Give back the exact lines spanning from the line with "Write a Blender" to the line with "tree.nodes.clear()", with both of those lines included and no others.

--- begin Dataset entries ---

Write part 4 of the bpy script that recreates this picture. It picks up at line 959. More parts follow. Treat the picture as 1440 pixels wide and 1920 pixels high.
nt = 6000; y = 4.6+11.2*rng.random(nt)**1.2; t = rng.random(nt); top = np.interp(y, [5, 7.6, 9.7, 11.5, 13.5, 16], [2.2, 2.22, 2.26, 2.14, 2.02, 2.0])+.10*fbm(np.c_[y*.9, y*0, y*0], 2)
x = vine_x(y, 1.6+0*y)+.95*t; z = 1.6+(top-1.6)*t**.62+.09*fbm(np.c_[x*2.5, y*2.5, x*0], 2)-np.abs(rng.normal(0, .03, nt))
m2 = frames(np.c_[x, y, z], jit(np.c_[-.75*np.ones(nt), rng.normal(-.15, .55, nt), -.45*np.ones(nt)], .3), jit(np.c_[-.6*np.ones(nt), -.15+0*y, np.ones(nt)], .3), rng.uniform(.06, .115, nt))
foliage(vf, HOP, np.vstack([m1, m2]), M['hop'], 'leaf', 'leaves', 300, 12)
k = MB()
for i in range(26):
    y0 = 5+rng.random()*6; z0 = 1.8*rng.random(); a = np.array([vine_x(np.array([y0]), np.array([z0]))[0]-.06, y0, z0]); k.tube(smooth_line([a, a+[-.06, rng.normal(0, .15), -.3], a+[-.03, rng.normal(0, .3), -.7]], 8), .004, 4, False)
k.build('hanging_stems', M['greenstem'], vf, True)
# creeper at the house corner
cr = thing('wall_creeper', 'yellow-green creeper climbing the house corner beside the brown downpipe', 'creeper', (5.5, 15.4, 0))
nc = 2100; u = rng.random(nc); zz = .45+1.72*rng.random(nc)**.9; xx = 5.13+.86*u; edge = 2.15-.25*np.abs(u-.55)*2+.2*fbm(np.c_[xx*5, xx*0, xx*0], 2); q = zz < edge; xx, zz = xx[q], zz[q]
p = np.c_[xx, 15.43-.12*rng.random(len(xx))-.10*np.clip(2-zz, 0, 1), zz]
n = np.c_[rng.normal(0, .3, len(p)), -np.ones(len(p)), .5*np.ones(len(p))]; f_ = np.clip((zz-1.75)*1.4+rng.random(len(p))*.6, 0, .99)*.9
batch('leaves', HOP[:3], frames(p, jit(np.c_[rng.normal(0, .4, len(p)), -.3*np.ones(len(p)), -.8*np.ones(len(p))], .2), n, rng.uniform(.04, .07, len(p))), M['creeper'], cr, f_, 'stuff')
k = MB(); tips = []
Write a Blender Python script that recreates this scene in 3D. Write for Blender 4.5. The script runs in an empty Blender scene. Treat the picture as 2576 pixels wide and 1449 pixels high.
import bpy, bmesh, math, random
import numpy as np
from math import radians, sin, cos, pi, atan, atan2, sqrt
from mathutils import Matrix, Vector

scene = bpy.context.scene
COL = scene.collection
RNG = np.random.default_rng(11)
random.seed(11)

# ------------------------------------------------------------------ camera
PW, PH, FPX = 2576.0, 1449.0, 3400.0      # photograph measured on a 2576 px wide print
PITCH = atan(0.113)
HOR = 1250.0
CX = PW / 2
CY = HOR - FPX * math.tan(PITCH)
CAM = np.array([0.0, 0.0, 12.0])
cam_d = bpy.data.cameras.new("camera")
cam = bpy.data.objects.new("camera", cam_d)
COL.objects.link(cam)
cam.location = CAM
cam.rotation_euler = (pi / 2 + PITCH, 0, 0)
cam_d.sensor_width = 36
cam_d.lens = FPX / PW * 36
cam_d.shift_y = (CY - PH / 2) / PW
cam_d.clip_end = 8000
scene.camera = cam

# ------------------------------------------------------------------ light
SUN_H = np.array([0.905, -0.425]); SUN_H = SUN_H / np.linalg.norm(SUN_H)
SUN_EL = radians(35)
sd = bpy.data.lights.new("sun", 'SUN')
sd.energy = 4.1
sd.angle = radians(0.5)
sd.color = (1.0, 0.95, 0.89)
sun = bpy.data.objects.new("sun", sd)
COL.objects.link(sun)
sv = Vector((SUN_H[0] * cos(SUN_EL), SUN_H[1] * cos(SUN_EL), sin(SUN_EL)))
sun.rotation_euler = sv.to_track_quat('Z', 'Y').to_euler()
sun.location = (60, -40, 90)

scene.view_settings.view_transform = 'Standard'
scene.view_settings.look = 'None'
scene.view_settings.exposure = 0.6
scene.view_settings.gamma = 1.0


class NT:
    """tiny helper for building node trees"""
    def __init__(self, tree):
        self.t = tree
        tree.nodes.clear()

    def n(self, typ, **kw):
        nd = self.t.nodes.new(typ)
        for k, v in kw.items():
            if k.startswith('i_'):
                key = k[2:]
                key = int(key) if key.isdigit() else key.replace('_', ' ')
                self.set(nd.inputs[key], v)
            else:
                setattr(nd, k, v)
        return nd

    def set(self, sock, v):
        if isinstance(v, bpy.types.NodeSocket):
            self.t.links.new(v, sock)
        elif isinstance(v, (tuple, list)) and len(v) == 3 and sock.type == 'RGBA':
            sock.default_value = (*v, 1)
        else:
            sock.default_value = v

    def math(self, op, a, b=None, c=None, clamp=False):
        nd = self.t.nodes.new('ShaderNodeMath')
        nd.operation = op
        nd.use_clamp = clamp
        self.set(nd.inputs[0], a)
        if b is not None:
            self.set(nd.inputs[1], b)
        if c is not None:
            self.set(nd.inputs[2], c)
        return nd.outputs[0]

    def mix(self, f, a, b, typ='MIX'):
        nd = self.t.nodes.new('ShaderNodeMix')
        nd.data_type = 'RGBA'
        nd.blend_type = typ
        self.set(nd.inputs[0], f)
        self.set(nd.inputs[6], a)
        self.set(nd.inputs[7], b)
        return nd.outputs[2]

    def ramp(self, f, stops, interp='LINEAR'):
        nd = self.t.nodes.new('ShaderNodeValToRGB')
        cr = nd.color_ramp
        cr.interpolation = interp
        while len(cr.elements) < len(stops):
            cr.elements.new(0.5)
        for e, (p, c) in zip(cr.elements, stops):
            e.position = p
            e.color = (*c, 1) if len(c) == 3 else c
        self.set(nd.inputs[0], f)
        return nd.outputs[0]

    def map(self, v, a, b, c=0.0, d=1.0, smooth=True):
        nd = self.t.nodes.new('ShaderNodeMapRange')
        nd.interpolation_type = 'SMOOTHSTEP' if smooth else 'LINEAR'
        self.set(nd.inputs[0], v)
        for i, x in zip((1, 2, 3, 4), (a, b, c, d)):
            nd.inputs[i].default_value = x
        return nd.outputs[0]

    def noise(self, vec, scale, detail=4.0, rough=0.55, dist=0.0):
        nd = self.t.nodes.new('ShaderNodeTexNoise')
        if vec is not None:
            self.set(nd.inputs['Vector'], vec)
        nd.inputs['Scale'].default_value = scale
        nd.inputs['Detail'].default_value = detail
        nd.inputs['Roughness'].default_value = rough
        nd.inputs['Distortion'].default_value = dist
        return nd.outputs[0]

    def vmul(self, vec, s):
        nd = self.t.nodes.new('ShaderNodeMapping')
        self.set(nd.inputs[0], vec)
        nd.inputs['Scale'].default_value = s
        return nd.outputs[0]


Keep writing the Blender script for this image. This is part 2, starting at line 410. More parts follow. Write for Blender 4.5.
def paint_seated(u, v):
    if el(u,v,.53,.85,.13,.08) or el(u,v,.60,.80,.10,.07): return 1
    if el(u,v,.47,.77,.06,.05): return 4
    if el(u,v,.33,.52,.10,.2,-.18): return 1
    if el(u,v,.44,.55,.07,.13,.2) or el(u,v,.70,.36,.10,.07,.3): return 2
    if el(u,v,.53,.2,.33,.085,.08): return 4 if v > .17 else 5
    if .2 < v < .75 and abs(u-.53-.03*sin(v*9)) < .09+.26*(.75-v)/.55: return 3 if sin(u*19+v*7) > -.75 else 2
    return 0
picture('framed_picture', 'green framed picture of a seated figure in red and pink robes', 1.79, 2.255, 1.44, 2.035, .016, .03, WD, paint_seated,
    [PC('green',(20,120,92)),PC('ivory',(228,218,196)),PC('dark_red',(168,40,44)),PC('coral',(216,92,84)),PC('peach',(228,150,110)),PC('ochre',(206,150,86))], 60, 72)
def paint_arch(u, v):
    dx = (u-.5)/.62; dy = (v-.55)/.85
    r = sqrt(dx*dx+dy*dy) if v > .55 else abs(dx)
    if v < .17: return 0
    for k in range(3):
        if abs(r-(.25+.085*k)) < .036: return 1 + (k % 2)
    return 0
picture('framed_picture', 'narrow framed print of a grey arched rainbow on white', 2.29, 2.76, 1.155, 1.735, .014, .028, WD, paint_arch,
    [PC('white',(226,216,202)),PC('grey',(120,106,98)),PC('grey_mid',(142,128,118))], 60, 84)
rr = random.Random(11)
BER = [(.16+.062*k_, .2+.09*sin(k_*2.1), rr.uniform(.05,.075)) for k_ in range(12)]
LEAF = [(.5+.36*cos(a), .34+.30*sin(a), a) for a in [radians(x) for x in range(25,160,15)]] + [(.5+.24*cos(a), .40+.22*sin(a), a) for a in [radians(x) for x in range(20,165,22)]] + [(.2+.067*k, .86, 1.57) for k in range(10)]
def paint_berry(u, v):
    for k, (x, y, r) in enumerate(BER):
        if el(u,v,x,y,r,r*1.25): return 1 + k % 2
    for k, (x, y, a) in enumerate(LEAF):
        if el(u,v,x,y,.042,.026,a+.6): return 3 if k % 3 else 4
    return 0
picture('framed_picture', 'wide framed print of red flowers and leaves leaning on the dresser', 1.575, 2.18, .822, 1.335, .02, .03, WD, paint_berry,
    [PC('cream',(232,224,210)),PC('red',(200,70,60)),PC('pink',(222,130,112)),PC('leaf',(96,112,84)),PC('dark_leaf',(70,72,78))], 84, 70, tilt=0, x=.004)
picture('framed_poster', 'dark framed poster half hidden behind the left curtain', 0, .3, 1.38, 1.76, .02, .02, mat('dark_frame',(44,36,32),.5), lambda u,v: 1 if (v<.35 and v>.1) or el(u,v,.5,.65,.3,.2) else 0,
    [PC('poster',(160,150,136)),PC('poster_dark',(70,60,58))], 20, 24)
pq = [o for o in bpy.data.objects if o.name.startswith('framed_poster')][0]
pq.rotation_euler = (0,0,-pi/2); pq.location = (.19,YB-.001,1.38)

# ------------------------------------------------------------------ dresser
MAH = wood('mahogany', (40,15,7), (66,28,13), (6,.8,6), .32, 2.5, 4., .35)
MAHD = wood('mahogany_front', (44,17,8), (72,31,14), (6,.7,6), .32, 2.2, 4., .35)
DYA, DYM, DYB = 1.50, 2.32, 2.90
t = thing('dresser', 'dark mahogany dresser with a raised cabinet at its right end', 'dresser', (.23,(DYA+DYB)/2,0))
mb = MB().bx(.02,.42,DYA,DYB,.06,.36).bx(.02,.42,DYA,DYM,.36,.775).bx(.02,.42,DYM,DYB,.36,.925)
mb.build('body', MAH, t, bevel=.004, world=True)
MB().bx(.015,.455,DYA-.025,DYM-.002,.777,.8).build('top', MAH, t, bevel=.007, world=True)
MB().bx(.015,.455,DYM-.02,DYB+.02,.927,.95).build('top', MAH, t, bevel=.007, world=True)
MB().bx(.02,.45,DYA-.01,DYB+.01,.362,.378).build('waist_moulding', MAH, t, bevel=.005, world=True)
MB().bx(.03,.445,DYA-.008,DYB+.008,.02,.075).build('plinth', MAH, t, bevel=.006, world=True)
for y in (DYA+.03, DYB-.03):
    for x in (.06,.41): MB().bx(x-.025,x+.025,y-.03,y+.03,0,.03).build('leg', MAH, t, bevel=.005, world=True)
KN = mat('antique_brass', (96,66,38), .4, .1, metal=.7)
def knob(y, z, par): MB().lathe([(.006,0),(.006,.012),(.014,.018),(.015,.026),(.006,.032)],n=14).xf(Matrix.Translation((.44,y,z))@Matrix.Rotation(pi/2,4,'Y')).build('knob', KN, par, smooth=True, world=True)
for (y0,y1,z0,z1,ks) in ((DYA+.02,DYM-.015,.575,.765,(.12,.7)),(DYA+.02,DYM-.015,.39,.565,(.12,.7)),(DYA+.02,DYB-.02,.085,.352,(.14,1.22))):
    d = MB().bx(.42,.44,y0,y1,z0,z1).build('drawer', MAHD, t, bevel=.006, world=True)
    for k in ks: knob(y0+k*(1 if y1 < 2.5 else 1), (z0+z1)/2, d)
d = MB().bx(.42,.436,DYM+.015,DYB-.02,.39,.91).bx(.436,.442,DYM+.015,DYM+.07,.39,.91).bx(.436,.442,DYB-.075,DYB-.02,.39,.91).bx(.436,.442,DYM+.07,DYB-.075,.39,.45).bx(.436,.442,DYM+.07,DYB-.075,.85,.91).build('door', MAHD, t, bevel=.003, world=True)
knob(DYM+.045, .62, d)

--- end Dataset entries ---

*Solved problem*:
Write a Blender Python script that recreates this scene in 3D. Write for Blender 4.5. The script runs in an empty Blender scene. Treat the picture as 2576 pixels wide and 1449 pixels high.
import bpy, bmesh, math, random
import numpy as np
from math import radians, sin, cos, pi, atan, atan2, sqrt
from mathutils import Matrix, Vector

scene = bpy.context.scene
COL = scene.collection
RNG = np.random.default_rng(11)
random.seed(11)

# ------------------------------------------------------------------ camera
PW, PH, FPX = 2576.0, 1449.0, 3400.0      # photograph measured on a 2576 px wide print
PITCH = atan(0.113)
HOR = 1250.0
CX = PW / 2
CY = HOR - FPX * math.tan(PITCH)
CAM = np.array([0.0, 0.0, 12.0])
cam_d = bpy.data.cameras.new("camera")
cam = bpy.data.objects.new("camera", cam_d)
COL.objects.link(cam)
cam.location = CAM
cam.rotation_euler = (pi / 2 + PITCH, 0, 0)
cam_d.sensor_width = 36
cam_d.lens = FPX / PW * 36
cam_d.shift_y = (CY - PH / 2) / PW
cam_d.clip_end = 8000
scene.camera = cam

# ------------------------------------------------------------------ light
SUN_H = np.array([0.905, -0.425]); SUN_H = SUN_H / np.linalg.norm(SUN_H)
SUN_EL = radians(35)
sd = bpy.data.lights.new("sun", 'SUN')
sd.energy = 4.1
sd.angle = radians(0.5)
sd.color = (1.0, 0.95, 0.89)
sun = bpy.data.objects.new("sun", sd)
COL.objects.link(sun)
sv = Vector((SUN_H[0] * cos(SUN_EL), SUN_H[1] * cos(SUN_EL), sin(SUN_EL)))
sun.rotation_euler = sv.to_track_quat('Z', 'Y').to_euler()
sun.location = (60, -40, 90)

scene.view_settings.view_transform = 'Standard'
scene.view_settings.look = 'None'
scene.view_settings.exposure = 0.6
scene.view_settings.gamma = 1.0


class NT:
    """tiny helper for building node trees"""
    def __init__(self, tree):
        self.t = tree
        tree.nodes.clear()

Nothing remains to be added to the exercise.